━━━ DATASET RECORDS

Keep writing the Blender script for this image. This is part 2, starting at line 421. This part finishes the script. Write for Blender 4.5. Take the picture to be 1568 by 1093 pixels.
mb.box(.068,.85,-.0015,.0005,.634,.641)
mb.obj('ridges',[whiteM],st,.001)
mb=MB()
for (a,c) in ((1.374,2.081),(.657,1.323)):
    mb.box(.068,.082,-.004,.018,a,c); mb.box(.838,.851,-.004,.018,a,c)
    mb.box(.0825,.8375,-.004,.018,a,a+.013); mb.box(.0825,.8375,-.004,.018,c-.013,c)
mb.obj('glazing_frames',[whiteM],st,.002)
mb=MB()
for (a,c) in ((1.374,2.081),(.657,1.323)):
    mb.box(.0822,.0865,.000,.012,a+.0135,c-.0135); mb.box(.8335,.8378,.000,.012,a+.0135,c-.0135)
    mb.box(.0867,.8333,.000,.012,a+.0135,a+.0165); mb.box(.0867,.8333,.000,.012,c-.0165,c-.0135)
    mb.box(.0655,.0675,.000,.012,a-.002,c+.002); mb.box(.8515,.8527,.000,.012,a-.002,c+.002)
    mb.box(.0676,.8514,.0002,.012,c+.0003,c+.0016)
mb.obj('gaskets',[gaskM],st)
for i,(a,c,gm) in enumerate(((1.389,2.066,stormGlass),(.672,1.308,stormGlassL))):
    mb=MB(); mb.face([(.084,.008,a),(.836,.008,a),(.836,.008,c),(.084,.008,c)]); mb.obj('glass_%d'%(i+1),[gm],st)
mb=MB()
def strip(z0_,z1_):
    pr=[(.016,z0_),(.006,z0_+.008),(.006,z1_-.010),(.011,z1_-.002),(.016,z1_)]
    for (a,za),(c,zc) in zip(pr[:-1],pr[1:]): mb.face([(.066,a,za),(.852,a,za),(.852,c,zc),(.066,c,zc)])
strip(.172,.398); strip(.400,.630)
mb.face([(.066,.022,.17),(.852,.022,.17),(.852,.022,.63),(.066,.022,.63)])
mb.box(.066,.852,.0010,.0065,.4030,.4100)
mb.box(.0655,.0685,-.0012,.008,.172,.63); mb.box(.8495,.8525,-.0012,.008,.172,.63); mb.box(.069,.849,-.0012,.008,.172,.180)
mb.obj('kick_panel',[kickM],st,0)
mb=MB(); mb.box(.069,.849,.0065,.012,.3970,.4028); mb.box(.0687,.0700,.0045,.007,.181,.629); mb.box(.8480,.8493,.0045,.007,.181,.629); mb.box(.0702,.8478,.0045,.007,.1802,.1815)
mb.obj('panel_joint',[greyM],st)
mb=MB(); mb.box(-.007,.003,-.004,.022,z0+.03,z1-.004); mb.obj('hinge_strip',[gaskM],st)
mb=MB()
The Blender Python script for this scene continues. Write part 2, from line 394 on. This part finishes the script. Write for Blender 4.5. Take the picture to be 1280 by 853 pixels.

━━━━━━

Copy all of the data exactly.

Keep writing the Blender script for this image. This is part 2, starting at line 421. This part finishes the script. Write for Blender 4.5. Take the picture to be 1568 by 1093 pixels.
mb.box(.068,.85,-.0015,.0005,.634,.641)
mb.obj('ridges',[whiteM],st,.001)
mb=MB()
for (a,c) in ((1.374,2.081),(.657,1.323)):
    mb.box(.068,.082,-.004,.018,a,c); mb.box(.838,.851,-.004,.018,a,c)
    mb.box(.0825,.8375,-.004,.018,a,a+.013); mb.box(.0825,.8375,-.004,.018,c-.013,c)
mb.obj('glazing_frames',[whiteM],st,.002)
mb=MB()
for (a,c) in ((1.374,2.081),(.657,1.323)):
    mb.box(.0822,.0865,.000,.012,a+.0135,c-.0135); mb.box(.8335,.8378,.000,.012,a+.0135,c-.0135)
    mb.box(.0867,.8333,.000,.012,a+.0135,a+.0165); mb.box(.0867,.8333,.000,.012,c-.0165,c-.0135)
    mb.box(.0655,.0675,.000,.012,a-.002,c+.002); mb.box(.8515,.8527,.000,.012,a-.002,c+.002)
    mb.box(.0676,.8514,.0002,.012,c+.0003,c+.0016)
mb.obj('gaskets',[gaskM],st)
for i,(a,c,gm) in enumerate(((1.389,2.066,stormGlass),(.672,1.308,stormGlassL))):
    mb=MB(); mb.face([(.084,.008,a),(.836,.008,a),(.836,.008,c),(.084,.008,c)]); mb.obj('glass_%d'%(i+1),[gm],st)
mb=MB()
def strip(z0_,z1_):
    pr=[(.016,z0_),(.006,z0_+.008),(.006,z1_-.010),(.011,z1_-.002),(.016,z1_)]
    for (a,za),(c,zc) in zip(pr[:-1],pr[1:]): mb.face([(.066,a,za),(.852,a,za),(.852,c,zc),(.066,c,zc)])
strip(.172,.398); strip(.400,.630)
mb.face([(.066,.022,.17),(.852,.022,.17),(.852,.022,.63),(.066,.022,.63)])
mb.box(.066,.852,.0010,.0065,.4030,.4100)
mb.box(.0655,.0685,-.0012,.008,.172,.63); mb.box(.8495,.8525,-.0012,.008,.172,.63); mb.box(.069,.849,-.0012,.008,.172,.180)
mb.obj('kick_panel',[kickM],st,0)
mb=MB(); mb.box(.069,.849,.0065,.012,.3970,.4028); mb.box(.0687,.0700,.0045,.007,.181,.629); mb.box(.8480,.8493,.0045,.007,.181,.629); mb.box(.0702,.8478,.0045,.007,.1802,.1815)
mb.obj('panel_joint',[greyM],st)
mb=MB(); mb.box(-.007,.003,-.004,.022,z0+.03,z1-.004); mb.obj('hinge_strip',[gaskM],st)
mb=MB()
The Blender Python script for this scene continues. Write part 2, from line 394 on. This part finishes the script. Write for Blender 4.5. Take the picture to be 1280 by 853 pixels.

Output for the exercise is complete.